Day 2 of the Art project under ketosis, with high physical effort

I guess I’m with a scrum score of 8 a day. I create one bulk article. I’m more gathering all I can, keeping in mind that I can further expand the subject in any aspect I wish. For example, I can expand on the post-impressionist movement with the encounters of Paul Cezanne with his Impressionist peers. Some stories here and there that give a "story-like" body of my content, and not just simple facts enunciated in order to be memorized.

Regarding the keto diet. I feel I’m in ketosis right now. After fasting for 30 hours now, I feel that energy is there, but the capacity to produce creative is almost impossible. At least I feel it requires massive willpower. Also during the 30 hours, I did massive energy expenditure. I brought that 20+ kg piece of wood for at least 4 Km up and downhill, and after bursting in creativity in the morning and writing really inspiring text, in which I really felt flowing, I walked for a total of 3 hours. So it’s quite something worth taking into account.

I feel my thymus a bit hurting. I don’t know exactly why, but I guess it has to do with regulating my hormones.

Apart from that, I feel I’m enjoying reading about the impressionists and post impressionist. It’s kind of linked my favorite Parisian period. All very colorful and intriguing to me. The only thing I want to make better is my energy and ability to focus enough and produce 2 bulk articles.

Also, I’m using Scrum but not perfectly. I shouldn’t be so hard on myself. I didn’t defined stories of each tasks and priorities are vague and changing on the course of my work. The latter is acceptable, but I’d rather not be lenient on the former. The 2 articles I’ve written so far are first drafts. I amassed all that seemed interesting for me to talk about. I feel that the editing is useless at this point and I will find later on that my style need to be adapted for my target readers. I will definitely get inspired by Richard Betts and his process of vulgarizing esoteric subjects. I’m willing to take the snobbism out of understanding Modern Art, no more no less. Modern art is beautiful in itself. And long proses about it just makes it less accessible to people.

I’m comfortable with my method so far: Collecting info. Paragraphs, here and there. Then go back at it when I know to which degree things need to be kept. And If I need to add or clarify, or spice my content with more anecdote, down-to-earth writing and phrases, then I will act accordingly.
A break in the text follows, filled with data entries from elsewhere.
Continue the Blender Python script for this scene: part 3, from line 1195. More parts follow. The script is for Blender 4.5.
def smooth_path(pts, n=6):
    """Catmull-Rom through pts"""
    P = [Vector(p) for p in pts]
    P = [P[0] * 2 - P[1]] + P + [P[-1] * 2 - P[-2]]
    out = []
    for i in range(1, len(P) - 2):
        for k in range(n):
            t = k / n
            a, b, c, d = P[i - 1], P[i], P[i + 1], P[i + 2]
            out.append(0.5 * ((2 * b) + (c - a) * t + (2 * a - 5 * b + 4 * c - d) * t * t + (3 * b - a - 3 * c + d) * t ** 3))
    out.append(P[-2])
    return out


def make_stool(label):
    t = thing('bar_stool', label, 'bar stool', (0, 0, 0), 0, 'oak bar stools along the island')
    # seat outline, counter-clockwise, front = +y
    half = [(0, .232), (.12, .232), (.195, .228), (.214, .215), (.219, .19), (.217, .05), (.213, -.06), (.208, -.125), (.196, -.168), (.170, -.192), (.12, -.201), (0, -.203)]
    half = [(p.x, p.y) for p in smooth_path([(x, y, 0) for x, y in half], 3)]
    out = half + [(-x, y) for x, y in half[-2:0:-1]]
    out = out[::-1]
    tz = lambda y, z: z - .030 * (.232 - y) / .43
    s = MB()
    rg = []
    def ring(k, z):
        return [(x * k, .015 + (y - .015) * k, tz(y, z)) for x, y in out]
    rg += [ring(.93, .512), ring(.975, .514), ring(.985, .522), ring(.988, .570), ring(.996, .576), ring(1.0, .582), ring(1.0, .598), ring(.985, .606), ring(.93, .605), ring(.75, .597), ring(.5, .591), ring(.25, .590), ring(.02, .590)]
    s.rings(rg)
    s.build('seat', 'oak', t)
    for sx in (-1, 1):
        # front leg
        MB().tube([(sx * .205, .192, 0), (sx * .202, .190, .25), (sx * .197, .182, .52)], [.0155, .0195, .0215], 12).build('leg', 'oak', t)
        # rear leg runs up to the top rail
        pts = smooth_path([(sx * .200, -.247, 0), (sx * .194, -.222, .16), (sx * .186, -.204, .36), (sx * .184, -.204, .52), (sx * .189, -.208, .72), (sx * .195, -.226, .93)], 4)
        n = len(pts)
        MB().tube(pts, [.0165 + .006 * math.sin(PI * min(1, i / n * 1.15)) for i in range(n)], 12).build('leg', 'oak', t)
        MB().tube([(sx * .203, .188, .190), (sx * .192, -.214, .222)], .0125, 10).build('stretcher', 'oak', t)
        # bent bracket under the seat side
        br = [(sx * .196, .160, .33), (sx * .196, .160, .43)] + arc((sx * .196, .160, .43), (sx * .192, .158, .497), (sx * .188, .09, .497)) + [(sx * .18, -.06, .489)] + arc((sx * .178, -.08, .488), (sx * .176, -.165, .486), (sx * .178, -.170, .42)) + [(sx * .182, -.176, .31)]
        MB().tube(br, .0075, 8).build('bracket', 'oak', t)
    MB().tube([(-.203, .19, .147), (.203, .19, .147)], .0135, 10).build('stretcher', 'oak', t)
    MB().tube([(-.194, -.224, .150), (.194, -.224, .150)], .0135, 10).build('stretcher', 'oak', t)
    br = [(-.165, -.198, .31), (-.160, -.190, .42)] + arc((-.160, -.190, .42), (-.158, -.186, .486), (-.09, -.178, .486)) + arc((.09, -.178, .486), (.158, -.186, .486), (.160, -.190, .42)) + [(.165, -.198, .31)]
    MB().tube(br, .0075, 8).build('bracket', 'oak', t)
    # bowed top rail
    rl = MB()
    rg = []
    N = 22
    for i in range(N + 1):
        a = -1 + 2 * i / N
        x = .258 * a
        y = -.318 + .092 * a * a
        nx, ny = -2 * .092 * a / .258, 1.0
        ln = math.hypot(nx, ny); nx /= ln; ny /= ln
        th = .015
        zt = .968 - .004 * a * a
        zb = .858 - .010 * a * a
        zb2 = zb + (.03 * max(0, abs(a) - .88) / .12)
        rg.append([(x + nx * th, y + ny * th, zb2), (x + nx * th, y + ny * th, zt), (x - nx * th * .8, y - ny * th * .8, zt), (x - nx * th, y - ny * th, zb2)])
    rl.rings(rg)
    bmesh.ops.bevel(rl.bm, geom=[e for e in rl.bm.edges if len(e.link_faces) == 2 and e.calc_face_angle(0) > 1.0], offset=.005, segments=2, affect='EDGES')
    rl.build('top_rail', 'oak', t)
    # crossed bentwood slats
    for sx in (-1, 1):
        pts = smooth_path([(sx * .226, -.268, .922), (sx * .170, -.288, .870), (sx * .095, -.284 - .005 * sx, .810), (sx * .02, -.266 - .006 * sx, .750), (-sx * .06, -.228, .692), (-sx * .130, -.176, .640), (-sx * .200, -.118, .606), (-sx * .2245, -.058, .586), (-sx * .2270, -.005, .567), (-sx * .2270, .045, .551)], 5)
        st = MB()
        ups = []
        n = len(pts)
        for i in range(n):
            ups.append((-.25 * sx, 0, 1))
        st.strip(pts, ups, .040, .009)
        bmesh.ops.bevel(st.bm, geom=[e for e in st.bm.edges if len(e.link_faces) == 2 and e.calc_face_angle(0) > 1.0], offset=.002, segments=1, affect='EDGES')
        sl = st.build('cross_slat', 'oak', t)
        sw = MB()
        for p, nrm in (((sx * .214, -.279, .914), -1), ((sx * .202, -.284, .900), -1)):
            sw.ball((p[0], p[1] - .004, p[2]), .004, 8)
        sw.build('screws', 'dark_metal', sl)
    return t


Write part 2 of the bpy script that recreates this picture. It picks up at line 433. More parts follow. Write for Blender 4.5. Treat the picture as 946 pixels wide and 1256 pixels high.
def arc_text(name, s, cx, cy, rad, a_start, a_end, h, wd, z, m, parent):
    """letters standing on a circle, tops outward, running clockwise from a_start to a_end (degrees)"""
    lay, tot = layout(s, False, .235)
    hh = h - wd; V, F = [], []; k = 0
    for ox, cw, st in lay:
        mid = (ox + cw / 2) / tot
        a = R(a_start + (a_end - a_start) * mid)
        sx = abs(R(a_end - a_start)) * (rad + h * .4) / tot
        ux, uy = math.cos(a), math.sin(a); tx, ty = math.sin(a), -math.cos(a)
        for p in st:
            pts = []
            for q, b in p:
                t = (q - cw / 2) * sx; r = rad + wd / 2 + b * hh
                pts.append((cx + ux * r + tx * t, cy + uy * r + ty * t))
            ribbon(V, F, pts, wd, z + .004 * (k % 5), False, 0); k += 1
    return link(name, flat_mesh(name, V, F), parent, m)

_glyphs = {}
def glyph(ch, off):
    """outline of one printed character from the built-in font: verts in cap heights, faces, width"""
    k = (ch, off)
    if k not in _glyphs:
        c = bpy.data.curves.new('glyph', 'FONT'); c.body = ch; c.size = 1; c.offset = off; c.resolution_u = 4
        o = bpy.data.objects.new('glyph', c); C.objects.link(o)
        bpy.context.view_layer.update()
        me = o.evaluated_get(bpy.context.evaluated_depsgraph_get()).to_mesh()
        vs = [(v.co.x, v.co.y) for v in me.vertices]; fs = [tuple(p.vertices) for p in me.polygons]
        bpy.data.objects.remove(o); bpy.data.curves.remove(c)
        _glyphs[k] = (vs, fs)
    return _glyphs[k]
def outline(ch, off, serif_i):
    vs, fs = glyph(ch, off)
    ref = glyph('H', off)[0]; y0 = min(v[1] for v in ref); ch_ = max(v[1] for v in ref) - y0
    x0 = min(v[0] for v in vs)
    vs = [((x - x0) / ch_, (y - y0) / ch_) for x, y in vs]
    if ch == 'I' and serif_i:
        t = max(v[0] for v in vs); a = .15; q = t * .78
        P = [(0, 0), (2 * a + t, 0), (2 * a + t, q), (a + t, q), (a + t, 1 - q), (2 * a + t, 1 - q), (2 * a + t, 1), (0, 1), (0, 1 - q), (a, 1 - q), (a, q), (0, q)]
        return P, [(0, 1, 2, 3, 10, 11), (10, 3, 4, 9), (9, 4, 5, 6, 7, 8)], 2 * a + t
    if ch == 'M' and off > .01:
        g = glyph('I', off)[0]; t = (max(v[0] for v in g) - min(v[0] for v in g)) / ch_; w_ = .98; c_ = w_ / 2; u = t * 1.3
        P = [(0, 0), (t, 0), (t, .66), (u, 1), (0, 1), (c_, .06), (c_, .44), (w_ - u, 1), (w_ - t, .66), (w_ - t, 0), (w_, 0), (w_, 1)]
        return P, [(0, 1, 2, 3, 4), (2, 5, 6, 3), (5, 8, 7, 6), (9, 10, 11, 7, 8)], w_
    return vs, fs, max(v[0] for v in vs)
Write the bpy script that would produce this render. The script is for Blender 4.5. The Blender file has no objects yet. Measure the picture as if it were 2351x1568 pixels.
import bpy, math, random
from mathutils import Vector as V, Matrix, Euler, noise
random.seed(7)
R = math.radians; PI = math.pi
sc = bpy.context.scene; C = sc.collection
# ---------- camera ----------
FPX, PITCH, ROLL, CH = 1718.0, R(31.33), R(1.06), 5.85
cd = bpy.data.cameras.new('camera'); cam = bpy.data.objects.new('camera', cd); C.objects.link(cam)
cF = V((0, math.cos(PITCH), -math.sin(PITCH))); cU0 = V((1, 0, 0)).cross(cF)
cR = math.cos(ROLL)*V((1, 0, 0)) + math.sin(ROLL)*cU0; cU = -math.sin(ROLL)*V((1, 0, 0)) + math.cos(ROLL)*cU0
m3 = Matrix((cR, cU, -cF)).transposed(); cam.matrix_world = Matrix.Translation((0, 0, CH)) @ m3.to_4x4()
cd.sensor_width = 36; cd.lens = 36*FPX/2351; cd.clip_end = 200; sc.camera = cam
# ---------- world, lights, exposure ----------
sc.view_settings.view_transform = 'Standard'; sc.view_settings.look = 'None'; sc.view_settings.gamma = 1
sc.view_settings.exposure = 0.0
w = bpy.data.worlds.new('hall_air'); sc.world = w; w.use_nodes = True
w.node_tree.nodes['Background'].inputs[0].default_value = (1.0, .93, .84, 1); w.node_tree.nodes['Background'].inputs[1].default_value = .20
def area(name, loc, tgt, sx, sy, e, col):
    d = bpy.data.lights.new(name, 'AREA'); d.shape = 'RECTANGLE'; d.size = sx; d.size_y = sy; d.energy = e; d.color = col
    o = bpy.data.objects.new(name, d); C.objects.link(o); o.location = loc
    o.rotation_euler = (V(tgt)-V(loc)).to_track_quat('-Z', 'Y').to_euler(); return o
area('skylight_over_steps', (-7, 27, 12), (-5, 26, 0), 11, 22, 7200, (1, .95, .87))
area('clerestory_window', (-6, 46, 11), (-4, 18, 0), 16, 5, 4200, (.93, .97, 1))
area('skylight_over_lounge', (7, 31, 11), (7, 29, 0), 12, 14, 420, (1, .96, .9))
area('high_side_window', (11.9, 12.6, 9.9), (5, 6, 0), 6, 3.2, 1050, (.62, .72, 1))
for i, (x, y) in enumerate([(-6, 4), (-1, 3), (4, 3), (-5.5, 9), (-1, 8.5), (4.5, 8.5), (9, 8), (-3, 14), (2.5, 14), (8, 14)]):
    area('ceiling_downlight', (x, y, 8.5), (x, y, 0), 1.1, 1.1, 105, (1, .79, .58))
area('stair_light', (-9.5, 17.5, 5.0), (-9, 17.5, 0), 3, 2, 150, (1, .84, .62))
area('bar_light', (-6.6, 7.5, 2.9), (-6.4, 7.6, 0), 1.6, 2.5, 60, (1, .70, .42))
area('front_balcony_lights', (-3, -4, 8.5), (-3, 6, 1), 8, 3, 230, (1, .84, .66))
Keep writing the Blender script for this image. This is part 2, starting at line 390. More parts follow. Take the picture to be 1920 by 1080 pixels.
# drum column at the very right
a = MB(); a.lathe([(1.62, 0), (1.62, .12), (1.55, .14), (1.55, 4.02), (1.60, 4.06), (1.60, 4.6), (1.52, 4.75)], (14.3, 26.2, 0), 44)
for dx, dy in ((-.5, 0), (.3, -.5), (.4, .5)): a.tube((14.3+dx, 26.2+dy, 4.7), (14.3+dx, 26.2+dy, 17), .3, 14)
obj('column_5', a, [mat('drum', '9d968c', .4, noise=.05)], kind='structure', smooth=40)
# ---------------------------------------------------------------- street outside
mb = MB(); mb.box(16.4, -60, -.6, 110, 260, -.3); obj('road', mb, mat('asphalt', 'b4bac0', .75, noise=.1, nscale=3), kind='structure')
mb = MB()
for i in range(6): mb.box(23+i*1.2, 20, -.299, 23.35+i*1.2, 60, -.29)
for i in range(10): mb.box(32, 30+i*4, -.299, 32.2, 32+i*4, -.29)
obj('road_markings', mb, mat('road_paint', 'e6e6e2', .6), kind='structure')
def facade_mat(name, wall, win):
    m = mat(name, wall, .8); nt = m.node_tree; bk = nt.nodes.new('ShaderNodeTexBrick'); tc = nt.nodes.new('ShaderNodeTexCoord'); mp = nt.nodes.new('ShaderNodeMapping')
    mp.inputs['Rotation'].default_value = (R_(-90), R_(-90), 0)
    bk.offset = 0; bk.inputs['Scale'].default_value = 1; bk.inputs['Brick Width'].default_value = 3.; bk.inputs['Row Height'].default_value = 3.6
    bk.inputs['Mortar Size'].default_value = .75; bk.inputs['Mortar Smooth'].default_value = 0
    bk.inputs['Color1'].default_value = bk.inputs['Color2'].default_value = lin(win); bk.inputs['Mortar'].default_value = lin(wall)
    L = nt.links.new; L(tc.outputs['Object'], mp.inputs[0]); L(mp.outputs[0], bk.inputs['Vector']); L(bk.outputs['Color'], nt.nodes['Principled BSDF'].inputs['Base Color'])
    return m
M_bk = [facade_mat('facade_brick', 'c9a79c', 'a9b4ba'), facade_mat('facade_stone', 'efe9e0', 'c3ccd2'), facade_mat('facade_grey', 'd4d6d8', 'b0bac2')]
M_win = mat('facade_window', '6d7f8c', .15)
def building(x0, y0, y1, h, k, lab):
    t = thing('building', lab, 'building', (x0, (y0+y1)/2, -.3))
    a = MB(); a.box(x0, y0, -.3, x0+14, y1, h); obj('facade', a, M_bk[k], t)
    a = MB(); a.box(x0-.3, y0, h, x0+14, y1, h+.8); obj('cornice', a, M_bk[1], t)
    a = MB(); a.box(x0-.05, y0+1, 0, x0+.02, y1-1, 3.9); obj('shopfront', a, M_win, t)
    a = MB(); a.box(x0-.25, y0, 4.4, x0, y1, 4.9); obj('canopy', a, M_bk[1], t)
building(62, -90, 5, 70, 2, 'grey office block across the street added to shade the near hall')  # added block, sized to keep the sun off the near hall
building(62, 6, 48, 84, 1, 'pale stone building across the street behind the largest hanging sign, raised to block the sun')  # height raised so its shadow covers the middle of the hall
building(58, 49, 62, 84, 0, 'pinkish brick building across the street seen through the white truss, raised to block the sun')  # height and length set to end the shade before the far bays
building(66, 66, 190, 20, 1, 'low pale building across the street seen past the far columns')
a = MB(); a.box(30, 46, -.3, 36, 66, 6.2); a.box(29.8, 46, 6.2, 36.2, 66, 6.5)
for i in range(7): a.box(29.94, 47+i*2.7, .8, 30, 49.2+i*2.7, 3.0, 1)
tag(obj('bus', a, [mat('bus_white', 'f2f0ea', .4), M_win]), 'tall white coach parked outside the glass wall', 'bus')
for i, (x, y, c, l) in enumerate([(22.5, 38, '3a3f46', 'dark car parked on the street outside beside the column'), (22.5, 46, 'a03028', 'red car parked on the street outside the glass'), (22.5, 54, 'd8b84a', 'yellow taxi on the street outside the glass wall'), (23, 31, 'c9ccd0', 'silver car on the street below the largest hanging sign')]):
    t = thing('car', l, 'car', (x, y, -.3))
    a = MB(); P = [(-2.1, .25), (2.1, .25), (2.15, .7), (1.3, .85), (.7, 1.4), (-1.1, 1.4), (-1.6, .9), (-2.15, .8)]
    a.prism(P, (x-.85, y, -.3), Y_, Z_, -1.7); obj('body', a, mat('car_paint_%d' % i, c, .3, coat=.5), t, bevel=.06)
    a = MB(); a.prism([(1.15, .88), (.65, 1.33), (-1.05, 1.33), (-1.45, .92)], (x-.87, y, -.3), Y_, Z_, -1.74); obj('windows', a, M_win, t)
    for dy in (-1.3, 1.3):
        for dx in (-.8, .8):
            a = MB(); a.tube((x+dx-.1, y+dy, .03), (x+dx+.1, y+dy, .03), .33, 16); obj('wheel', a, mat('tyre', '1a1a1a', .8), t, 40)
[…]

A hot shower is waiting for me. The first in a month. And I didn’t have to do anything to make it work. Just switch off and switch the water heater back on.

I’m presently not in a perfect condition to be creative and write. I feel tiredness deep within me, even though I think it can be manageable. But I think I’ve taken too much right off the bat. I’d rather do ketosis more frequently and less in depth.